_Stated problem_
Transcribe the whole listing without a single picture.

_Recorded information_
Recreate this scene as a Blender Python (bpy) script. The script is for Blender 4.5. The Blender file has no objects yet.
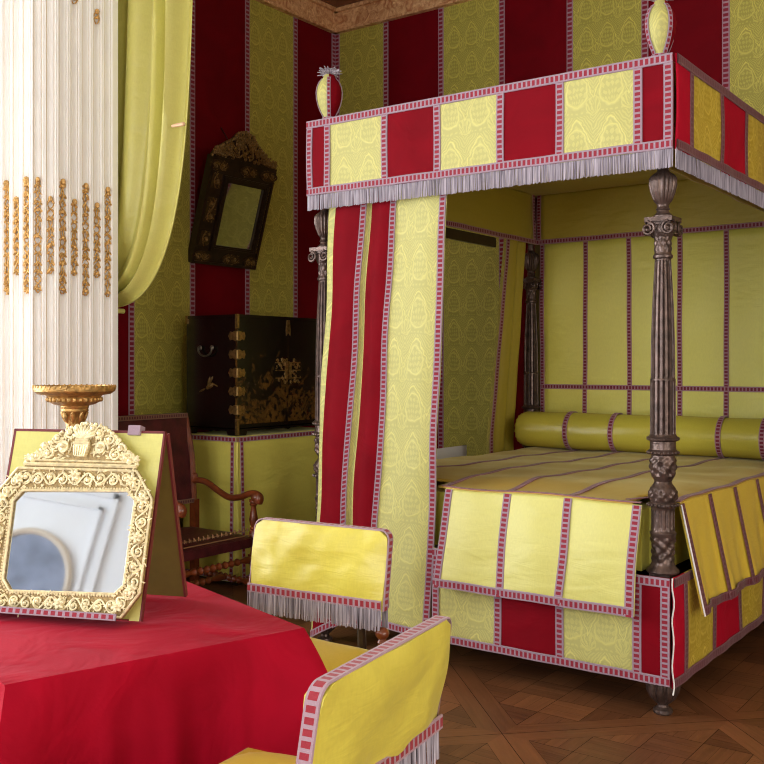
import bpy, bmesh, math, random
from math import sin, cos, pi, radians, sqrt, atan2, exp
from mathutils import Vector, Matrix
random.seed(7)
SC = bpy.context.scene
C = SC.collection
V = Vector

# ------------------------------------------------------------------ helpers
def lerp(a, b, t): return a + (b - a) * t
def clamp(x, a=0.0, b=1.0): return max(a, min(b, x))
def sstep(a, b, x):
    t = clamp((x - a) / (b - a)); return t * t * (3 - 2 * t)
def interp(tab, x):
    if x <= tab[0][0]: return tab[0][1]
    for (x0, y0), (x1, y1) in zip(tab, tab[1:]):
        if x <= x1: return lerp(y0, y1, (x - x0) / (x1 - x0))
    return tab[-1][1]

class MB:
    """collects faces for ONE mesh"""
    def __init__(s): s.v = []; s.f = []; s.m = []; s.uv = []
    def face(s, pts, mat=0, uv=None):
        i = len(s.v); n = len(pts)
        s.v += [tuple(p) for p in pts]
        s.f.append(tuple(range(i, i + n))); s.m.append(mat)
        s.uv.append(uv or [(0.0, 0.0)] * n)
    def idx(s, pts):
        i = len(s.v); s.v += [tuple(p) for p in pts]; return i
    def grid(s, P, nu, nv, mat=0, uvf=None, cu=False, skip=None):
        b = len(s.v); W = nu if cu else nu + 1
        for j in range(nv + 1):
            for i in range(W): s.v.append(tuple(P(i, j)))
        for j in range(nv):
            for i in range(nu):
                if skip and skip(i, j): continue
                i2 = (i + 1) % W
                s.f.append((b + j * W + i, b + j * W + i2, b + (j + 1) * W + i2, b + (j + 1) * W + i))
                s.m.append(mat(i, j) if callable(mat) else mat)
                g = uvf or (lambda a, c: (a / nu, c / nv))
                s.uv.append([g(i, j), g(i + 1, j), g(i + 1, j + 1), g(i, j + 1)])
    def box(s, lo, hi, mat=0, M=None):
        x0, y0, z0 = lo; x1, y1, z1 = hi
        p = [V(q) for q in ((x0,y0,z0),(x1,y0,z0),(x1,y1,z0),(x0,y1,z0),(x0,y0,z1),(x1,y0,z1),(x1,y1,z1),(x0,y1,z1))]
        if M: p = [M @ q for q in p]
        b = s.idx(p)
        for f in ((0,3,2,1),(4,5,6,7),(0,1,5,4),(1,2,6,5),(2,3,7,6),(3,0,4,7)):
            s.f.append(tuple(b + k for k in f)); s.m.append(mat)
            q = [p[k] for k in f]; e = (q[1]-q[0]).length; h = (q[3]-q[0]).length
            s.uv.append([(0,0),(e,0),(e,h),(0,h)])
    def prism(s, poly, z0, z1, mat=0, M=None):
        n = len(poly)
        a = [V((x, y, z0)) for x, y in poly]; c = [V((x, y, z1)) for x, y in poly]
        if M: a = [M @ q for q in a]; c = [M @ q for q in c]
        b = s.idx(a + c)
        s.f.append(tuple(b + k for k in reversed(range(n)))); s.m.append(mat); s.uv.append([(poly[k][0], poly[k][1]) for k in reversed(range(n))])
        s.f.append(tuple(b + n + k for k in range(n))); s.m.append(mat); s.uv.append([(poly[k][0], poly[k][1]) for k in range(n)])
        for k in range(n):
            l = (k + 1) % n; e = (a[l]-a[k]).length
            s.f.append((b + k, b + l, b + n + l, b + n + k)); s.m.append(mat)
            s.uv.append([(0, 0), (e, 0), (e, abs(z1-z0)), (0, abs(z1-z0))])
    def lathe(s, prof, n=24, c=(0,0,0), rmod=None, mat=0, a0=0, M=None, sx=1, sy=1):
        def P(i, j):
            a = 2*pi*i/n + a0; r, z = prof[j]
            if rmod: r = r * rmod(a, z)
            q = V((r*cos(a)*sx, r*sin(a)*sy, z))
            if M: q = M @ q
            return (q.x + c[0], q.y + c[1], q.z + c[2])
        s.grid(P, n, len(prof) - 1, mat, cu=True)
    def tube(s, path, r, n=8, mat=0, caps=True, flat=None):
        path = [V(p) for p in path]; L = len(path)
        t0 = (path[1] - path[0]).normalized()
        nrm = t0.orthogonal().normalized() if flat is None else V(flat)
        rings = []
        for k in range(L):
            t = (path[min(k+1, L-1)] - path[max(k-1, 0)])
            t = t.normalized() if t.length > 1e-9 else t0
            nrm = (nrm - t * nrm.dot(t))
            nrm = nrm.normalized() if nrm.length > 1e-6 else t.orthogonal().normalized()
            b = t.cross(nrm); rr = r[k] if isinstance(r, (list, tuple)) else (r(k/(L-1)) if callable(r) else r)
            rings.append([path[k] + (nrm*cos(2*pi*i/n) + b*sin(2*pi*i/n))*rr for i in range(n)])
        s.grid(lambda i, j: rings[j][i], n, L - 1, mat, cu=True)
        if caps:
            for R, rev in ((rings[0], True), (rings[-1], False)):
                b = s.idx(R); q = list(range(b, b + n))
                s.f.append(tuple(reversed(q) if rev else q)); s.m.append(mat); s.uv.append([(0,0)]*n)
    def ball(s, c, r, n=10, mat=0, M=None):
        if not isinstance(r, (tuple, list)): r = (r, r, r)
        h = max(4, n // 2)
        def P(i, j):
            a = 2*pi*i/n; b = -pi/2 + pi*j/h
            q = V((r[0]*cos(a)*cos(b), r[1]*sin(a)*cos(b), r[2]*sin(b)))
            if M: q = M @ q
            return (q.x + c[0], q.y + c[1], q.z + c[2])
        s.grid(P, n, h, mat, cu=True)
    def braid(s, pts, across, w, nor, off=0.004, mat=0, th=0.004):
        """woven trim laid along a line of points; u runs along it in metres, v across it"""
        pts = [V(p) for p in pts]; L = len(pts); u = 0; us = [0]
        for a, b in zip(pts, pts[1:]): u += (b - a).length; us.append(u)
        A = (lambda k: V(across[k])) if isinstance(across, list) else (lambda k: V(across))
        N = (lambda k: V(nor[k])) if isinstance(nor, list) else (lambda k: V(nor))
        rows = []
        for k in range(L):
            a = A(k).normalized() * (w/2); n = N(k).normalized(); p = pts[k] + n*off
            rows.append([p - a, p - a*.9 + n*th, p + a*.9 + n*th, p + a])
        vv = [0.0, .05, .95, 1.0]
        s.grid(lambda i, j: rows[j][i], 3, L - 1, mat, lambda i, j: (us[j], vv[i]))
        s.grid(lambda i, j: rows[j][3 if i == 0 else 0], 1, L - 1, mat, lambda i, j: (us[j], 0.0))
    def build(s, name, mats, parent=None, smooth=True, ang=40, solid=None, weld=True):
        me = bpy.data.meshes.new(name)
        me.from_pydata(s.v, [], s.f)
        lay = me.uv_layers.new(name='UVMap')
        flat = [c for q in s.uv for p in q for c in p]
        lay.data.foreach_set('uv', flat)
        if not isinstance(mats, (list, tuple)): mats = [mats]
        for m in mats: me.materials.append(m)
        me.polygons.foreach_set('material_index', s.m)
        bm = bmesh.new(); bm.from_mesh(me)
        if weld: bmesh.ops.remove_doubles(bm, verts=bm.verts, dist=1e-5)
        bmesh.ops.recalc_face_normals(bm, faces=bm.faces)
        for f in bm.faces: f.smooth = smooth
        bm.to_mesh(me); bm.free()
        if smooth: me.set_sharp_from_angle(angle=radians(ang))
        o = bpy.data.objects.new(name, me); C.objects.link(o)
        if parent: put(o, parent)
        if solid:
            md = o.modifiers.new('thickness', 'SOLIDIFY'); md.thickness = solid; md.offset = 0
        return o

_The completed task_
Recreate this scene as a Blender Python (bpy) script. The script is for Blender 4.5. The Blender file has no objects yet.
import bpy, bmesh, math, random
from math import sin, cos, pi, radians, sqrt, atan2, exp
from mathutils import Vector, Matrix
random.seed(7)
SC = bpy.context.scene
C = SC.collection
V = Vector

# ------------------------------------------------------------------ helpers
def lerp(a, b, t): return a + (b - a) * t
def clamp(x, a=0.0, b=1.0): return max(a, min(b, x))
def sstep(a, b, x):
    t = clamp((x - a) / (b - a)); return t * t * (3 - 2 * t)
def interp(tab, x):
    if x <= tab[0][0]: return tab[0][1]
    for (x0, y0), (x1, y1) in zip(tab, tab[1:]):
        if x <= x1: return lerp(y0, y1, (x - x0) / (x1 - x0))
    return tab[-1][1]

class MB:
    """collects faces for ONE mesh"""
    def __init__(s): s.v = []; s.f = []; s.m = []; s.uv = []
    def face(s, pts, mat=0, uv=None):
        i = len(s.v); n = len(pts)
        s.v += [tuple(p) for p in pts]
        s.f.append(tuple(range(i, i + n))); s.m.append(mat)
        s.uv.append(uv or [(0.0, 0.0)] * n)
    def idx(s, pts):
        i = len(s.v); s.v += [tuple(p) for p in pts]; return i
    def grid(s, P, nu, nv, mat=0, uvf=None, cu=False, skip=None):
        b = len(s.v); W = nu if cu else nu + 1
        for j in range(nv + 1):
            for i in range(W): s.v.append(tuple(P(i, j)))
        for j in range(nv):
            for i in range(nu):
                if skip and skip(i, j): continue
                i2 = (i + 1) % W
                s.f.append((b + j * W + i, b + j * W + i2, b + (j + 1) * W + i2, b + (j + 1) * W + i))
                s.m.append(mat(i, j) if callable(mat) else mat)
                g = uvf or (lambda a, c: (a / nu, c / nv))
                s.uv.append([g(i, j), g(i + 1, j), g(i + 1, j + 1), g(i, j + 1)])
    def box(s, lo, hi, mat=0, M=None):
        x0, y0, z0 = lo; x1, y1, z1 = hi
        p = [V(q) for q in ((x0,y0,z0),(x1,y0,z0),(x1,y1,z0),(x0,y1,z0),(x0,y0,z1),(x1,y0,z1),(x1,y1,z1),(x0,y1,z1))]
        if M: p = [M @ q for q in p]
        b = s.idx(p)
        for f in ((0,3,2,1),(4,5,6,7),(0,1,5,4),(1,2,6,5),(2,3,7,6),(3,0,4,7)):
            s.f.append(tuple(b + k for k in f)); s.m.append(mat)
            q = [p[k] for k in f]; e = (q[1]-q[0]).length; h = (q[3]-q[0]).length
            s.uv.append([(0,0),(e,0),(e,h),(0,h)])
    def prism(s, poly, z0, z1, mat=0, M=None):
        n = len(poly)
        a = [V((x, y, z0)) for x, y in poly]; c = [V((x, y, z1)) for x, y in poly]
        if M: a = [M @ q for q in a]; c = [M @ q for q in c]
        b = s.idx(a + c)
        s.f.append(tuple(b + k for k in reversed(range(n)))); s.m.append(mat); s.uv.append([(poly[k][0], poly[k][1]) for k in reversed(range(n))])
        s.f.append(tuple(b + n + k for k in range(n))); s.m.append(mat); s.uv.append([(poly[k][0], poly[k][1]) for k in range(n)])
        for k in range(n):
            l = (k + 1) % n; e = (a[l]-a[k]).length
            s.f.append((b + k, b + l, b + n + l, b + n + k)); s.m.append(mat)
            s.uv.append([(0, 0), (e, 0), (e, abs(z1-z0)), (0, abs(z1-z0))])
    def lathe(s, prof, n=24, c=(0,0,0), rmod=None, mat=0, a0=0, M=None, sx=1, sy=1):
        def P(i, j):
            a = 2*pi*i/n + a0; r, z = prof[j]
            if rmod: r = r * rmod(a, z)
            q = V((r*cos(a)*sx, r*sin(a)*sy, z))
            if M: q = M @ q
            return (q.x + c[0], q.y + c[1], q.z + c[2])
        s.grid(P, n, len(prof) - 1, mat, cu=True)
    def tube(s, path, r, n=8, mat=0, caps=True, flat=None):
        path = [V(p) for p in path]; L = len(path)
        t0 = (path[1] - path[0]).normalized()
        nrm = t0.orthogonal().normalized() if flat is None else V(flat)
        rings = []
        for k in range(L):
            t = (path[min(k+1, L-1)] - path[max(k-1, 0)])
            t = t.normalized() if t.length > 1e-9 else t0
            nrm = (nrm - t * nrm.dot(t))
            nrm = nrm.normalized() if nrm.length > 1e-6 else t.orthogonal().normalized()
            b = t.cross(nrm); rr = r[k] if isinstance(r, (list, tuple)) else (r(k/(L-1)) if callable(r) else r)
            rings.append([path[k] + (nrm*cos(2*pi*i/n) + b*sin(2*pi*i/n))*rr for i in range(n)])
        s.grid(lambda i, j: rings[j][i], n, L - 1, mat, cu=True)
        if caps:
            for R, rev in ((rings[0], True), (rings[-1], False)):
                b = s.idx(R); q = list(range(b, b + n))
                s.f.append(tuple(reversed(q) if rev else q)); s.m.append(mat); s.uv.append([(0,0)]*n)
    def ball(s, c, r, n=10, mat=0, M=None):
        if not isinstance(r, (tuple, list)): r = (r, r, r)
        h = max(4, n // 2)
        def P(i, j):
            a = 2*pi*i/n; b = -pi/2 + pi*j/h
            q = V((r[0]*cos(a)*cos(b), r[1]*sin(a)*cos(b), r[2]*sin(b)))
            if M: q = M @ q
            return (q.x + c[0], q.y + c[1], q.z + c[2])
        s.grid(P, n, h, mat, cu=True)
    def braid(s, pts, across, w, nor, off=0.004, mat=0, th=0.004):
        """woven trim laid along a line of points; u runs along it in metres, v across it"""
        pts = [V(p) for p in pts]; L = len(pts); u = 0; us = [0]
        for a, b in zip(pts, pts[1:]): u += (b - a).length; us.append(u)
        A = (lambda k: V(across[k])) if isinstance(across, list) else (lambda k: V(across))
        N = (lambda k: V(nor[k])) if isinstance(nor, list) else (lambda k: V(nor))
        rows = []
        for k in range(L):
            a = A(k).normalized() * (w/2); n = N(k).normalized(); p = pts[k] + n*off
            rows.append([p - a, p - a*.9 + n*th, p + a*.9 + n*th, p + a])
        vv = [0.0, .05, .95, 1.0]
        s.grid(lambda i, j: rows[j][i], 3, L - 1, mat, lambda i, j: (us[j], vv[i]))
        s.grid(lambda i, j: rows[j][3 if i == 0 else 0], 1, L - 1, mat, lambda i, j: (us[j], 0.0))
    def build(s, name, mats, parent=None, smooth=True, ang=40, solid=None, weld=True):
        me = bpy.data.meshes.new(name)
        me.from_pydata(s.v, [], s.f)
        lay = me.uv_layers.new(name='UVMap')
        flat = [c for q in s.uv for p in q for c in p]
        lay.data.foreach_set('uv', flat)
        if not isinstance(mats, (list, tuple)): mats = [mats]
        for m in mats: me.materials.append(m)
        me.polygons.foreach_set('material_index', s.m)
        bm = bmesh.new(); bm.from_mesh(me)
        if weld: bmesh.ops.remove_doubles(bm, verts=bm.verts, dist=1e-5)
        bmesh.ops.recalc_face_normals(bm, faces=bm.faces)
        for f in bm.faces: f.smooth = smooth
        bm.to_mesh(me); bm.free()
        if smooth: me.set_sharp_from_angle(angle=radians(ang))
        o = bpy.data.objects.new(name, me); C.objects.link(o)
        if parent: put(o, parent)
        if solid:
            md = o.modifiers.new('thickness', 'SOLIDIFY'); md.thickness = solid; md.offset = 0
        return o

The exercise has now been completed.